栄進を続けるマッカーサー ダグラス自身の才能にあることはもちろんでしょうが、父アーサーが長年に亘って築いてきた陸軍省内の有力者たちとの人脈による支援、そしてこの並外れた行動力をもつ母メリーの陰の(あまり陰ではないですね)努力により、ダグラスは栄進を続けていきます。

 第一次世界大戦では数々の戦功を挙げたダグラスは一九一九年帰国すると母校ウェストポイント陸軍士官学校の校長職が待っていました。

 ウェストポイント在職中の三年間、ダグラスが真っ向から取り組んだのが四十年時代遅れといわれていた母校の近代化改革でした。しかし、これは軍の保守派の頑強な抵抗に会い悪戦苦闘することになりました。

 その後、ダグラスに二度目のフイリピン勤務が回ってきましたが、その在職中の一九三〇年、父アーサーも果たせなかった夢、陸軍参謀総長就任の栄誉を担う日がやってきました。ダグラス本人はもちろんでしょうが、母メリーにとっては長年の、そして最高の夢が叶ったわけですから、彼女の喜びはいかばかりだったでしょうか。

 フーバー大統領からの任命を受けたマッカーサーは一九三〇年十一月、任地のフイリピンから帰国し、五十歳の若さで陸軍参謀総長(陸軍大将)に就任しました。

 ところが、この、陸軍最高の栄誉職も、客観的に時の流れ上から見れば、マッカーサーにとってはとても時期が悪かったんですね。

 マッカーサーが参謀総長に就任したこの年はまさに、あのウオール街の株式大暴落に端を発した米国発の世界経済大恐慌の始まりで、この大不況は日本を含む全世界に広がり始めた年だったのです。

 続く三二年五月、不況と失業に苦しむ旧軍人たちの起こした「ボーナス・マーチ事件」の鎮圧にかかわったマッカーサーは、その後の彼の人生に大きなダメージを受けるようになりました。

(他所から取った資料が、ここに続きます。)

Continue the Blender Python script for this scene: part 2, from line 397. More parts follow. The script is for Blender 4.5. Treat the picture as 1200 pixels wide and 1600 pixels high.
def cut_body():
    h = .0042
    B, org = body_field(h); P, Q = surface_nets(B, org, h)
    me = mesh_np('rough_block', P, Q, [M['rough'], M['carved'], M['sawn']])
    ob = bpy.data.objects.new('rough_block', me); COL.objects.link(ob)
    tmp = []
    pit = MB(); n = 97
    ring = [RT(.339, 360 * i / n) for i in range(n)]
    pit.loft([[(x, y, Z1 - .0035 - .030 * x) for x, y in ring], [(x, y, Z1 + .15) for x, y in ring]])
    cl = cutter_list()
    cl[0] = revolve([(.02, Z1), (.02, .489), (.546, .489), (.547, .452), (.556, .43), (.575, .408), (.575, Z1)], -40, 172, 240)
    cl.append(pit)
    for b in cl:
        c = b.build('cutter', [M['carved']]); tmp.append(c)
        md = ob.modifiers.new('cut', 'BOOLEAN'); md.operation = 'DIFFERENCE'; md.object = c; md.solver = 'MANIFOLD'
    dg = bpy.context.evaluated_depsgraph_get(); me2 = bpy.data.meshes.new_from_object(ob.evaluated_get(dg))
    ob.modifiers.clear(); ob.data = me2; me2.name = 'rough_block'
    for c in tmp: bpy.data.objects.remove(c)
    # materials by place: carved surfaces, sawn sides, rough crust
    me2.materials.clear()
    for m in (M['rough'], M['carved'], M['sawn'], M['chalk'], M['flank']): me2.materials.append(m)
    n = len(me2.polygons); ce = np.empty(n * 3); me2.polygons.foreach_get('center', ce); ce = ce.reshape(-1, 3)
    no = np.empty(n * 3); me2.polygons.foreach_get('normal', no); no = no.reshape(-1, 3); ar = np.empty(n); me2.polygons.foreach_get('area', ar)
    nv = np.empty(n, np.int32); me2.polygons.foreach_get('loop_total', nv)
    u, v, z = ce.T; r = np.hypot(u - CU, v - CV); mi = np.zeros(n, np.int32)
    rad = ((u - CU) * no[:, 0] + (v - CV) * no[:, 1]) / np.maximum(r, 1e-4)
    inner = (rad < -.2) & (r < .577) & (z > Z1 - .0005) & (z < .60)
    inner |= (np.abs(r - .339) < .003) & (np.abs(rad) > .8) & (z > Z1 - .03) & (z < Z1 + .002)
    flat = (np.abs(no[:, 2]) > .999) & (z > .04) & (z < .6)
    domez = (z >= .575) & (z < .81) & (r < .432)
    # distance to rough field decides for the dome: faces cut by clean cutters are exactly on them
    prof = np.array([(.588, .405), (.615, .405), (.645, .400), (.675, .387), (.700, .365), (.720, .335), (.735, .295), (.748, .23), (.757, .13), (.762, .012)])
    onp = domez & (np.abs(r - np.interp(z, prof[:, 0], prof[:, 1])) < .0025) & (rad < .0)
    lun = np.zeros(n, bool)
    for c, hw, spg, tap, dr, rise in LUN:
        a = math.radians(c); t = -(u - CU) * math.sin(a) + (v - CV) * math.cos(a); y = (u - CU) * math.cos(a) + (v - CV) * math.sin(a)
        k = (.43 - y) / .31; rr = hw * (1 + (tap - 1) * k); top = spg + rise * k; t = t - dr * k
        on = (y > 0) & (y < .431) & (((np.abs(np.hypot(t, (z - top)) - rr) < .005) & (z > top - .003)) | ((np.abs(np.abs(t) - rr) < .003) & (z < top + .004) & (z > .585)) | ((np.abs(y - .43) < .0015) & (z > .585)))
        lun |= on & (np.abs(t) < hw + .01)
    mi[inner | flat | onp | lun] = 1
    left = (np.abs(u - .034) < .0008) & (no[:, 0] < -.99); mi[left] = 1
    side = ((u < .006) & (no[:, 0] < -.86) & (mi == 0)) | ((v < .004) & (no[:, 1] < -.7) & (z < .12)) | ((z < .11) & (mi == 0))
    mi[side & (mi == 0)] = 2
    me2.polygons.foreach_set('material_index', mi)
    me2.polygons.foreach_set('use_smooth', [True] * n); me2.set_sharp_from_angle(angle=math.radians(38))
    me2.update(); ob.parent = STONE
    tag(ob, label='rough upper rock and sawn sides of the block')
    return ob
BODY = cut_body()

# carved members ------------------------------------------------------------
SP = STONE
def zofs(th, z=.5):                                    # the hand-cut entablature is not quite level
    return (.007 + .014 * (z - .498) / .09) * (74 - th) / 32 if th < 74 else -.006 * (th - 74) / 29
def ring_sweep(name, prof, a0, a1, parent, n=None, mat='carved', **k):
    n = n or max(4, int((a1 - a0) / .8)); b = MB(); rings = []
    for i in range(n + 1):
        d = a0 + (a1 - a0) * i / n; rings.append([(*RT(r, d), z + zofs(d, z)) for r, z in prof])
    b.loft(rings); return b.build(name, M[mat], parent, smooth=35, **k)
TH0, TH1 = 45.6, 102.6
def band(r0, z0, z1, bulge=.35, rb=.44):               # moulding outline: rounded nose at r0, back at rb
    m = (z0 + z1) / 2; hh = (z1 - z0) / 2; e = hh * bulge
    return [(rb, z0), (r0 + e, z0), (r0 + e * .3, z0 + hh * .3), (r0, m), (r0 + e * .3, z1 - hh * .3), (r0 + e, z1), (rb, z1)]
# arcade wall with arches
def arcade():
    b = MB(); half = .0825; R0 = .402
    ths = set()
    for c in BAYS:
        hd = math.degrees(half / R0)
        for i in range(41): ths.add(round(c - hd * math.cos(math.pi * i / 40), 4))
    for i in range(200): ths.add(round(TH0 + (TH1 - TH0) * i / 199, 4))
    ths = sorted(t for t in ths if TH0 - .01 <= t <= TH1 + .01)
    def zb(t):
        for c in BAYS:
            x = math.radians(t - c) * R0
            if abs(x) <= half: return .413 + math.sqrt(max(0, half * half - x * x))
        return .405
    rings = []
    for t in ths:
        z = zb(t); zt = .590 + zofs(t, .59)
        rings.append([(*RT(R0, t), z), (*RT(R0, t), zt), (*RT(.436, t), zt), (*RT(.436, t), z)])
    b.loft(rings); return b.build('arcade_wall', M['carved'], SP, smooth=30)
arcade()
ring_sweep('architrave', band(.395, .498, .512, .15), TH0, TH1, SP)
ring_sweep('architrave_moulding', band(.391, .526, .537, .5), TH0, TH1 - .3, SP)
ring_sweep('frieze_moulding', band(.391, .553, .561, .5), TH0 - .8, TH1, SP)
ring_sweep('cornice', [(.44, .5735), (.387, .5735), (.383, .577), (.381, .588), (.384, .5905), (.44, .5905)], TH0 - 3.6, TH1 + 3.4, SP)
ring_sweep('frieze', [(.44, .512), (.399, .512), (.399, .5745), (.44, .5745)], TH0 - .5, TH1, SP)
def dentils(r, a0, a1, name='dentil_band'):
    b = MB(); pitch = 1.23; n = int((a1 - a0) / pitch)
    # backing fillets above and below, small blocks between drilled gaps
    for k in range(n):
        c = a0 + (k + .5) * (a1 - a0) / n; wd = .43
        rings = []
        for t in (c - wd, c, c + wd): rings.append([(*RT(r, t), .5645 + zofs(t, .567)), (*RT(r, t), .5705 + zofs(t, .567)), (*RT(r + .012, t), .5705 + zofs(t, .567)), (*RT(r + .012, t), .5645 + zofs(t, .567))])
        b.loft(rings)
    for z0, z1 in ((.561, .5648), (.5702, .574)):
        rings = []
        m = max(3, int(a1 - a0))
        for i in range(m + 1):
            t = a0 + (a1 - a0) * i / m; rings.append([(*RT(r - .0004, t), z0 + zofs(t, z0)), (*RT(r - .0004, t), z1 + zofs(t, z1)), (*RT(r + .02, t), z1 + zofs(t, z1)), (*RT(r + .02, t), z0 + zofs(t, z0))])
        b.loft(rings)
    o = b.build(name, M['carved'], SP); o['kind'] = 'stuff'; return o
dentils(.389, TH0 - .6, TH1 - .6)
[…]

 総長室に老いた母メリーを呼び寄せ、人生の絶頂期にあるべきマッカーサー母子も総長在任中は、他のいかなる時期よりもその任務の重さと重なる、そのときの大不況から発生する苦難に懊悩の日々が続いていました。

 この「ボーナス・マーチ事件」でなにがあったのでしょう。このときの状況を簡単に説明しますと、第一次世界大戦に出征した失業軍人約一万五千名が、ワシントンに集結し国会議事堂を取り囲んで政府に軍務補償債権の支払いを要求したが、国会はそれを拒否していました。マッカーサーは国の命令で軍の先頭に立ち、これらの旧軍人たちに対し催涙弾を浴びせて蹴散らした、またそれらの旧軍人たちが住まいとして国会議事堂周辺に建てた仮小屋を焼き払ってしまったということから、これら失業と飢えに苦しむ、あわれな旧軍人たちに対し、それはあまりにも無慈悲ではないかという世論が沸き起こったことから始まりました。さらにマッカーサーの立場を悪くしたのは、このときマッカーサーは馬上でピカピカに磨あげた長靴に、きらびやかな軍装という「さっそうたる姿」で、という写真が出回ったということで激しい論議の中心になったことがあります。